Sementara luncuran awan panas guguran dan guguran mengarah ke sektor tenggara dan selatan dari puncak. Jangkauan awan panas guguran sudah mencapai lebih dari 13 km.
Minggu pukul 12.00, status Semeru dinaikkan dari Siaga (level III) ke Awas (level IV). Level Siaga sudah berlangsung sejak 16 Desember 2021. Kenaikan status itu diikuti oleh penurunan rekomendasi dari Badan Geologi melalui Pusat Vulkanologi dan Mitigasi Bencana Geologi (PVMBG).
Warga juga dilarang melakukan aktivitas dalam radius 8 km dari kawah/puncak gunung api Semeru karena rawan terhadap bahaya lontaran batu (pijar).
Di antara rekomendasi itu adalah mengimbau masyarakat tidak beraktivitas apa pun di sektor tenggara di sepanjang Besuk Kobokan, sejauh 17 km dari puncak (pusat erupsi). Di luar jarak tersebut, masyarakat diimbau tidak beraktivitas pada jarak 500 meter dari tepi sungai (sempadan sungai) di sepanjang Besuk Kobokan karena berpotensi terlanda perluasan awan panas dan aliran lahar hingga 19 km.
”Warga juga dilarang melakukan aktivitas dalam radius 8 km dari kawah/puncak gunung api Semeru karena rawan terhadap bahaya lontaran batu (pijar),” kata Hendra Gunawan, Kepala PVMBG.

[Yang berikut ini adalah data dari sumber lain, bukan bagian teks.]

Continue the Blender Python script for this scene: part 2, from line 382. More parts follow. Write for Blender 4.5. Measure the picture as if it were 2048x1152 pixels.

Selain itu, masyarakat diharapkan mewaspadai potensi awan panas guguran, guguran lava, dan lahar di sepanjang aliran sungai/lembah yang berhulu di puncak Semeru, terutama di sepanjang Besuk Kobokan, Besuk Bang, Besuk Kembar, Besuk Sat, dan Kali Lanang. Selain itu, ada potensi lahar pada sungai-sungai kecil yang merupakan anak sungai dari Besuk Kobokan.